Literally no one: purchase physical books via the Spotify app / Distribution got wider!

Spotify has partnered with Bookshop.org to enable listeners in the US and the UK to purchase physical books via the Spotify app, connecting audiobook discovery with physical ownership.

 

We are excited to see the impact Spotify’s scale will have for local bookstores,” said Andy Hunter, Founder and CEO of Bookshop.org. “By meeting readers where they are and linking to Bookshop.org, Spotify is financially supporting indie booksellers with each purchase.”

 

I do not use Spotify and this news isn’t going to change that, although it may prove advantageous for Spotify users who read to have their habits consolidated on a single app. Having said, Spotify is 100% going to leverage its massive dataset of user preferences to train its own internal machine learning (artificial intelligence) models, “AI DJ” and “daylist” features, because that’s big business for ya. Monopolising music; entertainment; knowledge behind paywalls and insistent advertising is——to LIT-B——insane like social engineering obedience through convenience. Different formats for different folks, I suppose.

 

Musical interlude to the monotony of business politics:

Are you a Massive Attack fan? In semi-related Spotify news: https://www.theguardian.com/music/2025/sep/18/massive-attack-remove-music-from-spotify-to-protest-ceo-daniel-eks-investment-in-ai-military

 

There has been a lot of good news recently for authors, culminating in wider distribution, a softening to the stigma of independent publishing, and a bridging of physical, E-book, and audio formats through new partnerships and product innovations.
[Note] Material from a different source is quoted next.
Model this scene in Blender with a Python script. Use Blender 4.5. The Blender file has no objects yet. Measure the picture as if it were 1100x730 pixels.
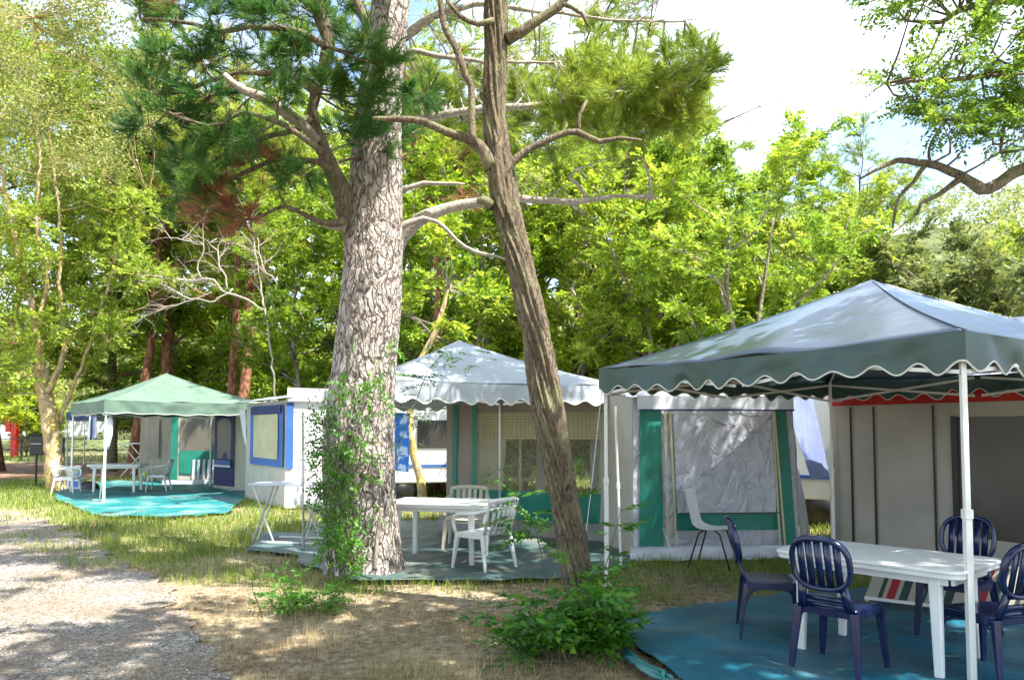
import bpy, math, random
import numpy as np
from mathutils import Vector, noise, Matrix
R = math.radians
sc = bpy.context.scene
C = sc.collection
rng = random.Random(7)
npr = np.random.default_rng(7)

# ---------------------------------------------------------------- camera
FPX, CAMH, PITCH, SHIFT = 830.0, 1.6, R(3.0), 52.5
cd = bpy.data.cameras.new('camera'); cam = bpy.data.objects.new('camera', cd); C.objects.link(cam)
cam.location = (0, 0, CAMH); cam.rotation_euler = (R(90) + PITCH, 0, 0)
cd.sensor_width = 36; cd.lens = 36 * FPX / 1100; cd.shift_y = SHIFT / 1100
cd.clip_start = 0.05; cd.clip_end = 2000
sc.camera = cam
def ray(px, py):
    u = (px - 550) / FPX; v = (365 - py + SHIFT) / FPX
    return Vector((u, math.cos(PITCH) - v * math.sin(PITCH), math.sin(PITCH) + v * math.cos(PITCH)))
def P(px, py, Y):                     # photograph point at a distance Y -> world point
    d = ray(px, py); return Vector((0, 0, CAMH)) + d * (Y / d.y)
def G(px, py, z=0.0):                 # photograph point on the ground
    d = ray(px, py); return Vector((0, 0, CAMH)) + d * ((z - CAMH) / d.z)

# ---------------------------------------------------------------- light
SUN_AZ = Vector((0.82, -0.57)).normalized(); SUN_EL = R(61)
sl = bpy.data.lights.new('sun', 'SUN'); sl.energy = 4.7; sl.angle = R(0.5); sl.color = (1.0, 0.95, 0.86)
so = bpy.data.objects.new('sun', sl); C.objects.link(so)
sdir = Vector((SUN_AZ.x * math.cos(SUN_EL), SUN_AZ.y * math.cos(SUN_EL), math.sin(SUN_EL)))
so.rotation_euler = sdir.to_track_quat('Z', 'Y').to_euler(); so.location = (0, 0, 40)
w = bpy.data.worlds.new('World'); sc.world = w; w.use_nodes = True
nt = w.node_tree; N = nt.nodes; L = nt.links
bg = N['Background']; bg.inputs[1].default_value = 0.15
sky = N.new('ShaderNodeTexSky'); sky.sky_type = 'NISHITA'; sky.sun_disc = False
sky.sun_elevation = SUN_EL; sky.sun_rotation = math.atan2(SUN_AZ.x, SUN_AZ.y)
sky.air_density = 1.0; sky.dust_density = 1.4
tc = N.new('ShaderNodeTexCoord'); mp = N.new('ShaderNodeMapping'); mp.inputs['Scale'].default_value = (1.6, 1.6, 4.0)
mp.inputs['Location'].default_value = (0.35, 0.1, 0.2)
nz = N.new('ShaderNodeTexNoise'); nz.inputs['Scale'].default_value = 1.5; nz.inputs['Detail'].default_value = 7
cr = N.new('ShaderNodeValToRGB'); cr.color_ramp.elements[0].position = .44; cr.color_ramp.elements[1].position = .66
mx = N.new('ShaderNodeMix'); mx.data_type = 'RGBA'
mx.inputs['B'].default_value = (5.6, 6.0, 6.5, 1)
L.new(tc.outputs['Generated'], mp.inputs[0]); L.new(mp.outputs[0], nz.inputs[0]); L.new(nz.outputs[0], cr.inputs[0])
L.new(cr.outputs[0], mx.inputs['Factor']); L.new(sky.outputs[0], mx.inputs['A']); L.new(mx.outputs['Result'], bg.inputs[0])
sc.view_settings.view_transform = 'Standard'; sc.view_settings.look = 'None'
sc.view_settings.exposure = 1.75; sc.view_settings.gamma = 1
cy = sc.cycles
cy.use_denoising = True; cy.max_bounces = 6; cy.diffuse_bounces = 3; cy.glossy_bounces = 2; cy.transmission_bounces = 3
cy.transparent_max_bounces = 8; cy.caustics_reflective = False; cy.caustics_refractive = False
cy.use_adaptive_sampling = True; cy.adaptive_threshold = 0.02
try: cy.denoiser = 'OPENIMAGEDENOISE'; cy.denoising_prefilter = 'ACCURATE'
except Exception: pass

# ---------------------------------------------------------------- materials
def newmat(name):
    m = bpy.data.materials.new(name); m.use_nodes = True
    nt = m.node_tree; return m, nt, nt.nodes, nt.links, nt.nodes['Principled BSDF']
def ramp(N, pts):
    r = N.new('ShaderNodeValToRGB'); e = r.color_ramp.elements
    e[0].position = pts[0][0]; e[0].color = (*pts[0][1], 1); e[1].position = pts[-1][0]; e[1].color = (*pts[-1][1], 1)
    for p, c in pts[1:-1]:
        x = e.new(p); x.color = (*c, 1)
    return r
def noisetex(N, L, scale, detail=4, coord='Object', stretch=None, tcn=None):
    t = tcn or N.new('ShaderNodeTexCoord'); n = N.new('ShaderNodeTexNoise')
    n.inputs['Scale'].default_value = scale; n.inputs['Detail'].default_value = detail
    if stretch:
        m = N.new('ShaderNodeMapping'); m.inputs['Scale'].default_value = stretch
        L.new(t.outputs[coord], m.inputs[0]); L.new(m.outputs[0], n.inputs[0])
    else: L.new(t.outputs[coord], n.inputs[0])
    return n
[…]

Page Match is a first-of-its-kind feature that lets readers on Spotify seamlessly switch between the printed (or e-book) and audiobook versions of a title. For perspective, Amazon has nothing like this. Read more via the provided link: Spotify Partners With Bookshop.org and Debuts Page Match Feature to Bridge Physical, E-book, and Audio Formats

 

Better, good news:

Bookshop.org and Draft2Digital Partner, Enabling Independent Bookstores to Profit from Self-Published Ebooks

When you buy a book off of Bookshop.org you have the option to choose which indie bookstore you want to receive 30% of the purchase price, or let it go into a pool that is distributed among the contributing indie bookstores associated with the Bookshop.org platform. Smart networking. However, that model’s friendliness prioritised indie stores over indie authors, mostly due to stringent guidelines that prohibited indie authors (primarily in the UK) from selling their books on Bookshop.org if they were not set as returnable products. Bookshop.org’s recent partnership with Draft2Digital flips the script on that distribution formula, allowing indie authors to also profit. Way to go!

 

I’d better start writing. . . . Sigh . . . And I have my eye on you, Spotify!